== DATA EXTRACT

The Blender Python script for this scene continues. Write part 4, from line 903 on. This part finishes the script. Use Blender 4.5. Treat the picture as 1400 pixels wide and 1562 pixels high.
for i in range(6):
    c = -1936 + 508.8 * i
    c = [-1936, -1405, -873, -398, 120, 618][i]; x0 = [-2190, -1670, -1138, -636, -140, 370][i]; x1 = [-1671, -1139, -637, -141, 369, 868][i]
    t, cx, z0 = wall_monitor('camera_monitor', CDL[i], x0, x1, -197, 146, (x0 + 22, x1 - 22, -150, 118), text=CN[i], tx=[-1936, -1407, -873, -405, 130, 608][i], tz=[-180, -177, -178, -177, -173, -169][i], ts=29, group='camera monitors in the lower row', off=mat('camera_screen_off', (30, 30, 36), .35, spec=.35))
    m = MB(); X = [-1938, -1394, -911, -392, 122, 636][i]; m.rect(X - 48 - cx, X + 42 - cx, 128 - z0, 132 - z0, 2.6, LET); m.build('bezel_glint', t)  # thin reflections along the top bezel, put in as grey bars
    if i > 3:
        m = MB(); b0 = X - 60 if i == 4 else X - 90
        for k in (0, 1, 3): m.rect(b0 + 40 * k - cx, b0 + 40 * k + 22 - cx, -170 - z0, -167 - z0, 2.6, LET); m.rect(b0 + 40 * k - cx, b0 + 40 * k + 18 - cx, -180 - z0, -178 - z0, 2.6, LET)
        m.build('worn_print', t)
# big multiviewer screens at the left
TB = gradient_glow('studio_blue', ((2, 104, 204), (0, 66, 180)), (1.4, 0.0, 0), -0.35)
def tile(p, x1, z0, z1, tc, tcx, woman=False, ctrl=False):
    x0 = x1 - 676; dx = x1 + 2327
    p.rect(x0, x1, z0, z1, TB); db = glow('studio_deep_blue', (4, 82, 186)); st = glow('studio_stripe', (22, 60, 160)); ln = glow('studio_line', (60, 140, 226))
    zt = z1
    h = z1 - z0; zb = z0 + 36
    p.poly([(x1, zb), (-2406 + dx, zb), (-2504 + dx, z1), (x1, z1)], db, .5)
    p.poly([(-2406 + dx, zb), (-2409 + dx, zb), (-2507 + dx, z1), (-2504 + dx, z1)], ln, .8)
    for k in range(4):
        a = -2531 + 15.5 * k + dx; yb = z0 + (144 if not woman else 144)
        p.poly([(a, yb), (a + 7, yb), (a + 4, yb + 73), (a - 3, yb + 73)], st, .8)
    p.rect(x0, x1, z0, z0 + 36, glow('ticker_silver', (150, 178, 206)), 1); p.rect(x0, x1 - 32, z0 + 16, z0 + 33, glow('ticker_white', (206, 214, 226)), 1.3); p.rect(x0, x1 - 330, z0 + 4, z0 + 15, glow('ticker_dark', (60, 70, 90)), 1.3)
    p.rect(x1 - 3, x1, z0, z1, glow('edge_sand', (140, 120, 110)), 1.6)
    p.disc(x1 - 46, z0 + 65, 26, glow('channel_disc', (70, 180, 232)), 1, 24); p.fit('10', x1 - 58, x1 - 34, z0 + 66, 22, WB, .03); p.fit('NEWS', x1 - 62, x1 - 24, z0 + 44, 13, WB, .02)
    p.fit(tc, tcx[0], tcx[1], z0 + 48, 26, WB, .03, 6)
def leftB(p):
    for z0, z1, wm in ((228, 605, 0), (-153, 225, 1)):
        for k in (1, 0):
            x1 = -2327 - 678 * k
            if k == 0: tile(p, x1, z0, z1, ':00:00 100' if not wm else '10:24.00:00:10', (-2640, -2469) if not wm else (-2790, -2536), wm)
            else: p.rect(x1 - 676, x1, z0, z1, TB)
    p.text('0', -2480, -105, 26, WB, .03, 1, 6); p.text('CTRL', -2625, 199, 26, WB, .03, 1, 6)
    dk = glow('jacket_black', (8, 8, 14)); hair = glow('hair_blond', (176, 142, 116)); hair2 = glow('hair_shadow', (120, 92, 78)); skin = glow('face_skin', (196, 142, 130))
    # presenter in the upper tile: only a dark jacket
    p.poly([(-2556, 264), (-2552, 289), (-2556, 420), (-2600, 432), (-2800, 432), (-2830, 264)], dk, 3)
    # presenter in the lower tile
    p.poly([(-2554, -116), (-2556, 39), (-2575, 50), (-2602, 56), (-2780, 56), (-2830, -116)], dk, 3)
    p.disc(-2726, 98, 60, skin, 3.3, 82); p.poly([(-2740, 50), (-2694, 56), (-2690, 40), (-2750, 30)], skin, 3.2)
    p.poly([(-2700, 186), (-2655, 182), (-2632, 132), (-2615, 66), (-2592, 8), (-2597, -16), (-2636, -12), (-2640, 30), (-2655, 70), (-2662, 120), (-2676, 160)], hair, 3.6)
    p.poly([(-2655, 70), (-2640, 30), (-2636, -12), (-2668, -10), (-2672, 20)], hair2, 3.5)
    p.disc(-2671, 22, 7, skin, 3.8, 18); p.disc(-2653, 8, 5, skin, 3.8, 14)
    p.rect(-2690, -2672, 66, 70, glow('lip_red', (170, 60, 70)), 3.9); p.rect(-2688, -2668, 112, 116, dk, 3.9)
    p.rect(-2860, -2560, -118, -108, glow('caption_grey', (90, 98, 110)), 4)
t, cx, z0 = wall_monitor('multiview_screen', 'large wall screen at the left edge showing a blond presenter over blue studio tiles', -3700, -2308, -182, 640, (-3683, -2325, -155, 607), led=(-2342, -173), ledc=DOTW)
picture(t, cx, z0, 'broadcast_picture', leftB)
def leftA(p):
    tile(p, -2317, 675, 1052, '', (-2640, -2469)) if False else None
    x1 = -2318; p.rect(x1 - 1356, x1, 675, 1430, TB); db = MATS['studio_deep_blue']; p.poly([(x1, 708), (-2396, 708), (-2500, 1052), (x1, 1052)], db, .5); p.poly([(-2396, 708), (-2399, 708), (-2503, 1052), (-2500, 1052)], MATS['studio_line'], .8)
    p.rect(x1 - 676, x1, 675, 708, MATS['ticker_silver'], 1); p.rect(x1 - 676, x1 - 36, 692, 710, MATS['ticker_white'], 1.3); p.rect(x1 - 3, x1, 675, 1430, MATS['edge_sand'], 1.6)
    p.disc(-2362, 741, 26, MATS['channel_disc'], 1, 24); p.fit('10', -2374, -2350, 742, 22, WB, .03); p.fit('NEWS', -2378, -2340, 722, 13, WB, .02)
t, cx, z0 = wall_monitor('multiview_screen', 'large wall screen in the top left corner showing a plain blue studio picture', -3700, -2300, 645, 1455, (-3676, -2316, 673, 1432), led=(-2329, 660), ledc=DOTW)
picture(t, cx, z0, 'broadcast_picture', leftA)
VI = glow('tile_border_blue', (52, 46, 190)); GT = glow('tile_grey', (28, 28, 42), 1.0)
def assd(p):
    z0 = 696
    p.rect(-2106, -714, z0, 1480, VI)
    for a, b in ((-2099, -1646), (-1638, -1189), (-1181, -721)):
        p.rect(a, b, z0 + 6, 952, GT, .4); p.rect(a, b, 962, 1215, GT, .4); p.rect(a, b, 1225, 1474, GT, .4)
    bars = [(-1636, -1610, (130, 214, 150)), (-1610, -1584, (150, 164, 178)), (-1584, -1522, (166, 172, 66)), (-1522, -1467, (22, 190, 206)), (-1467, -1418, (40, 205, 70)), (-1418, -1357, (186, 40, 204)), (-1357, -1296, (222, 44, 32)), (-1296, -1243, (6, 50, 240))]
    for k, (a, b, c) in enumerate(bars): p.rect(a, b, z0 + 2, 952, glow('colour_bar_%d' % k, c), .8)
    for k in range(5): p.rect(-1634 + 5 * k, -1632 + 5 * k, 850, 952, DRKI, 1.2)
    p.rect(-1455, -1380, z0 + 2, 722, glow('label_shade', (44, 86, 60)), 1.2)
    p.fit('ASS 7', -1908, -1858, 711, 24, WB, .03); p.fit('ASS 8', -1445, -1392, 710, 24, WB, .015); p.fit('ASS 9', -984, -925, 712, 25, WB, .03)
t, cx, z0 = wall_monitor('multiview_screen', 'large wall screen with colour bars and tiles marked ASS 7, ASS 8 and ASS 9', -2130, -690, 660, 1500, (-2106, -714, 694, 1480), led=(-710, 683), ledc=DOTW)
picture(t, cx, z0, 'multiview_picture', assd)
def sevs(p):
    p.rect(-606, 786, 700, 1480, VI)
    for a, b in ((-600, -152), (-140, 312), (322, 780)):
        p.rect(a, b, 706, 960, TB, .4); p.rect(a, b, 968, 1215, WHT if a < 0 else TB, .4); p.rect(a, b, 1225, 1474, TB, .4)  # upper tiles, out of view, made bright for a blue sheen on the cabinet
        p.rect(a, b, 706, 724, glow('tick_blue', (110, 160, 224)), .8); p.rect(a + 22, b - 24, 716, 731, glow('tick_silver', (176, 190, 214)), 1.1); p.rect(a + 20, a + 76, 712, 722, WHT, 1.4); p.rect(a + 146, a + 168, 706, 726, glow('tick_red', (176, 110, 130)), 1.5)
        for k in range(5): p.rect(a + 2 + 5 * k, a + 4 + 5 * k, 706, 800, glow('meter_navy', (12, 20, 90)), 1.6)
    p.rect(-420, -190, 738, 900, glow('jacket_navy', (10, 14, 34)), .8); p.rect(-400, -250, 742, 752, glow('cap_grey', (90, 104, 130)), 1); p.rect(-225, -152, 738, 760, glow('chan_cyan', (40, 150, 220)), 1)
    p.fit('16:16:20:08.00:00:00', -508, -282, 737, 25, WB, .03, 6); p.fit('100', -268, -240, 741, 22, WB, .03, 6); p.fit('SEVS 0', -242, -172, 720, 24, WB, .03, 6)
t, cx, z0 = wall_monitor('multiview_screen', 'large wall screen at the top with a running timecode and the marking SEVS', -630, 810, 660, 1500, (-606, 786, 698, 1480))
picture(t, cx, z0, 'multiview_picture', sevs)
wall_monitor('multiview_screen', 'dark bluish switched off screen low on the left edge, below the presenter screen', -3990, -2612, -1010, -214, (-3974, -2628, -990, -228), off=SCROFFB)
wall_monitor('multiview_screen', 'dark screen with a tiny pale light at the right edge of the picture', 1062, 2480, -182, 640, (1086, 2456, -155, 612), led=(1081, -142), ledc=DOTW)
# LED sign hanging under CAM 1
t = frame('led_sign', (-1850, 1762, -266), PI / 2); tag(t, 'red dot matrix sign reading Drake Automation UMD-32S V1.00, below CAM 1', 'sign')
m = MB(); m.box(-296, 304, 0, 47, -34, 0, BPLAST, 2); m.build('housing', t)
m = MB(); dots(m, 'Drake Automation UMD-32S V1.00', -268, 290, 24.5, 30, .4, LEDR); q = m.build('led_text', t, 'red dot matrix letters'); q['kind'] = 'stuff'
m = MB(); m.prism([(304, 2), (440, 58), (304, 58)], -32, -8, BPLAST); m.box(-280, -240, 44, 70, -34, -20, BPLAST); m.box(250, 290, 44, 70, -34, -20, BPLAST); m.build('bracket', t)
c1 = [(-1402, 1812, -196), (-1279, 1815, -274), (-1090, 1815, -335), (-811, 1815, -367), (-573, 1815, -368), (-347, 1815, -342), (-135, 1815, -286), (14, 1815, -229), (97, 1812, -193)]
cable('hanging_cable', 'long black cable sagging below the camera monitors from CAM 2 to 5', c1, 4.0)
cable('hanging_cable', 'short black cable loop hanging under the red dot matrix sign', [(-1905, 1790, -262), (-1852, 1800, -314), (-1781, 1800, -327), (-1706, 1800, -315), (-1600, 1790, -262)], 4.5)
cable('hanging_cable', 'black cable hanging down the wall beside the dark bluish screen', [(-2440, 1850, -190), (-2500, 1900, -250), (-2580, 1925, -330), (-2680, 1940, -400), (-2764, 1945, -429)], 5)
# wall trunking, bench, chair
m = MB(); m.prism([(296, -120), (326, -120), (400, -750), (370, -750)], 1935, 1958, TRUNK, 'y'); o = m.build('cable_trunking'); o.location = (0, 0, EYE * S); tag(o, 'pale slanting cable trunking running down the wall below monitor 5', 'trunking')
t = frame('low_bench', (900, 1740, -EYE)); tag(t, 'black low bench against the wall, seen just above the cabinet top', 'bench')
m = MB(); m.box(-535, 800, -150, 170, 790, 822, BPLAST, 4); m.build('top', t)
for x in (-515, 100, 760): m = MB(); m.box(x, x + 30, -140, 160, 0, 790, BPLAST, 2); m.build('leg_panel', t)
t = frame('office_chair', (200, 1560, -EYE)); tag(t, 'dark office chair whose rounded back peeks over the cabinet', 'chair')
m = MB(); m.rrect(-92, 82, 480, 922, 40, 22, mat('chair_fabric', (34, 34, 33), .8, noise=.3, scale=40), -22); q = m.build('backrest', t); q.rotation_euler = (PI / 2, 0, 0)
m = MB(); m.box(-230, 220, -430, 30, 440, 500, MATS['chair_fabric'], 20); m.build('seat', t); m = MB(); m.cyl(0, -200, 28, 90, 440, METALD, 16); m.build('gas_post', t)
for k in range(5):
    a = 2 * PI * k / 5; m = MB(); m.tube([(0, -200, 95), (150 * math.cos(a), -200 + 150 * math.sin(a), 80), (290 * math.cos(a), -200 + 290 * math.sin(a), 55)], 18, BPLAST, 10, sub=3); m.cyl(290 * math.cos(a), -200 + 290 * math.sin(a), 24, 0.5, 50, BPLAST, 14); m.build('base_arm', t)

====

> **WHAT YOU HAVE TO DO**:
Show every line of the listing in which the string "from" can be found.

> **SOLUTION TO THE EXERCISE**:
The Blender Python script for this scene continues. Write part 4, from line 903 on. This part finishes the script. Use Blender 4.5. Treat the picture as 1400 pixels wide and 1562 pixels high.
cable('hanging_cable', 'long black cable sagging below the camera monitors from CAM 2 to 5', c1, 4.0)